- _WHAT TO DO_: Without the pictures, retype exactly the lines from the top of the entries below through the line that contains "from mathutils import Vector, Matrix".

Entries with scene source code:
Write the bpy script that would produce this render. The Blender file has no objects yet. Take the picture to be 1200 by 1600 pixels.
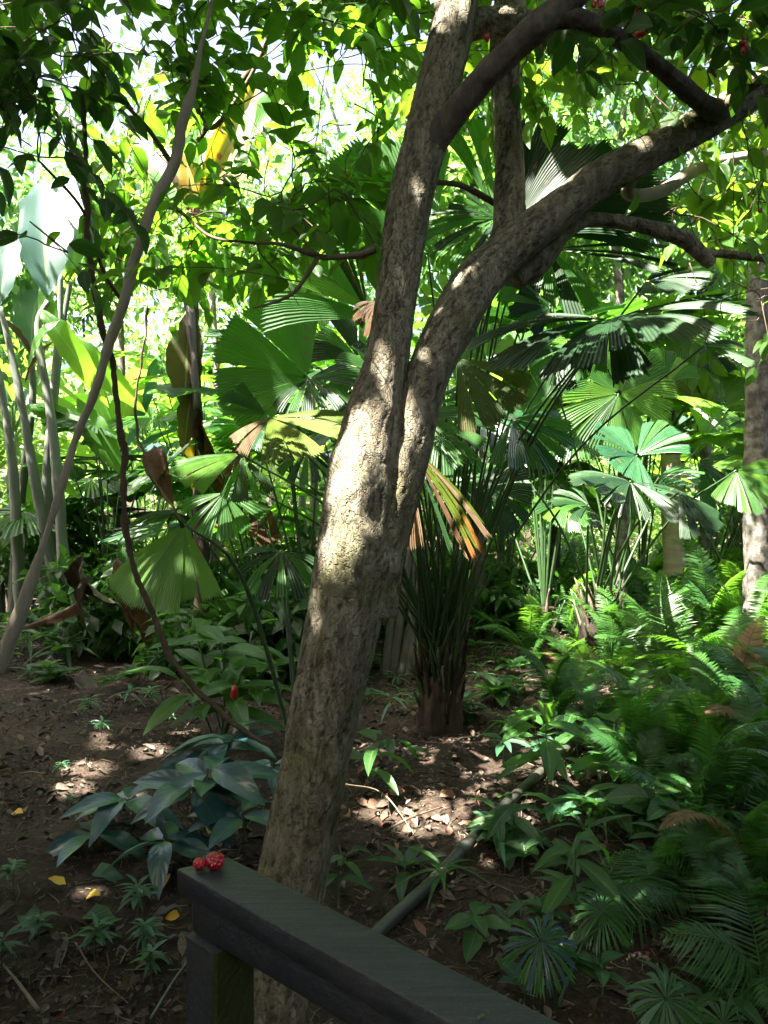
import bpy, math, random
import numpy as np
from mathutils import Vector, Matrix

random.seed(11)
rng = np.random.default_rng(11)
scene = bpy.context.scene
COL = scene.collection
R = math.radians

# ------------------------------------------------------------------ camera, sky, sun, exposure
F = 1155.0                       # focal length in pixels of the 1200 x 1600 photograph
EYE = np.array((0.0, 0.0, 2.0))
cam_data = bpy.data.cameras.new('camera')
cam_data.sensor_fit = 'VERTICAL'
cam_data.sensor_height = 36.0
cam_data.lens = 26.0
cam_data.clip_start = 0.05
cam_data.clip_end = 2000.0
cam = bpy.data.objects.new('camera', cam_data)
cam.location = EYE
cam.rotation_euler = (R(90), 0, 0)
COL.objects.link(cam)
scene.camera = cam

SUN = np.array((-0.50, -0.36, 0.98))
SUN = SUN / np.linalg.norm(SUN)          # points to the sun: left, a little behind the camera, high
sun_el = math.asin(SUN[2])
sun_az = math.atan2(SUN[0], SUN[1])      # clockwise from +Y
world = bpy.data.worlds.new('World')
scene.world = world
world.use_nodes = True
wn = world.node_tree
sky = wn.nodes.new('ShaderNodeTexSky')
sky.sky_type = 'NISHITA'
sky.sun_disc = False
sky.sun_elevation = sun_el
sky.sun_rotation = sun_az
sky.air_density = 1.0
sky.dust_density = 9.0
sky.ozone_density = 0.4
bg = wn.nodes['Background']
bg.inputs['Strength'].default_value = 0.06
wn.links.new(sky.outputs[0], bg.inputs['Color'])

sun_data = bpy.data.lights.new('sun', 'SUN')
sun_data.energy = 5.0
sun_data.angle = R(0.5)
sun_data.color = (1.0, 0.95, 0.85)
sun = bpy.data.objects.new('sun', sun_data)
sun.rotation_euler = Vector(-SUN).to_track_quat('-Z', 'Y').to_euler()
sun.location = (-5, -4, 12)
COL.objects.link(sun)

scene.view_settings.view_transform = 'Standard'
scene.view_settings.look = 'None'
scene.view_settings.gamma = 1.0
scene.view_settings.use_curve_mapping = False
scene.view_settings.exposure = 3.7

scene.render.engine = 'CYCLES'
cy = scene.cycles
cy.max_bounces = 6
cy.diffuse_bounces = 4
cy.glossy_bounces = 2
cy.transmission_bounces = 4
cy.sample_clamp_indirect = 6.0
cy.use_adaptive_sampling = True
cy.adaptive_threshold = 0.02
try:
    cy.use_denoising = True
    cy.denoiser = 'OPENIMAGEDENOISE'
except Exception:
    pass

# ------------------------------------------------------------------ helpers
def P(px, py, d):
    """Point of the place seen at photo pixel (px, py), d metres ahead."""
    return np.array(((px - 600) / F * d, d, 2.0 + (800 - py) / F * d))

def _hash(i, j, k, s=0):
    with np.errstate(over='ignore'):
        h = (i.astype(np.int64) * 374761393 + j.astype(np.int64) * 668265263 + k.astype(np.int64) * 2147483647 + s * 974711)
        h = (h ^ (h >> 13)) * 1274126177
        h = h ^ (h >> 16)
    return (h & 0xFFFF) / 65535.0

def vnoise(p, s=0):
    """Value noise 0..1 at points p (N,3)."""
    p = np.asarray(p, float)
    i = np.floor(p).astype(np.int64)
    f = p - i
    f = f * f * (3 - 2 * f)
    out = 0
    for dx in (0, 1):
        wx = f[:, 0] if dx else 1 - f[:, 0]
        for dy in (0, 1):
            wy = f[:, 1] if dy else 1 - f[:, 1]
            for dz in (0, 1):
                wz = f[:, 2] if dz else 1 - f[:, 2]
                out = out + wx * wy * wz * _hash(i[:, 0] + dx, i[:, 1] + dy, i[:, 2] + dz, s)
    return out

def fbm(p, o=4, s=0):
    a, t, n = 1.0, 0.0, 0.0
    p = np.asarray(p, float)
    for k in range(o):
        t = t + a * vnoise(p, s + k)
        n += a
        a *= 0.5
        p = p * 2.03 + 7.1
    return t / n

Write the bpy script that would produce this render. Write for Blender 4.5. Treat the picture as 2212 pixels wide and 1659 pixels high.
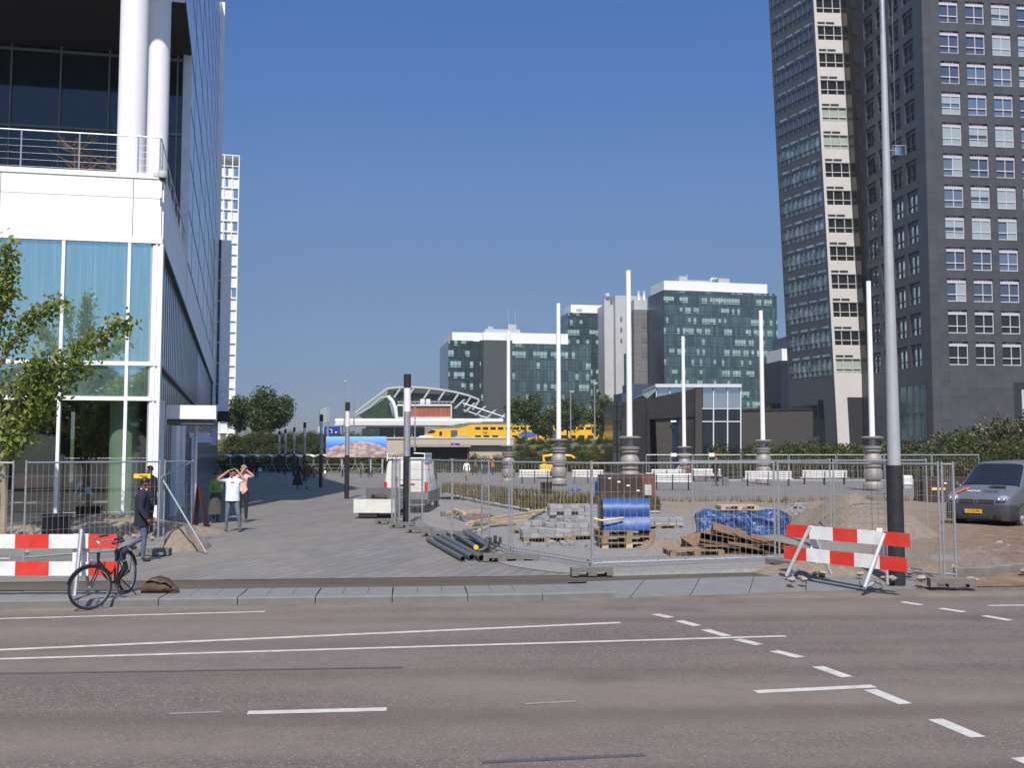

- _WRITTEN REPLY_:
Write the bpy script that would produce this render. The Blender file has no objects yet. Take the picture to be 1200 by 1600 pixels.
import bpy, math, random
import numpy as np
from mathutils import Vector, Matrix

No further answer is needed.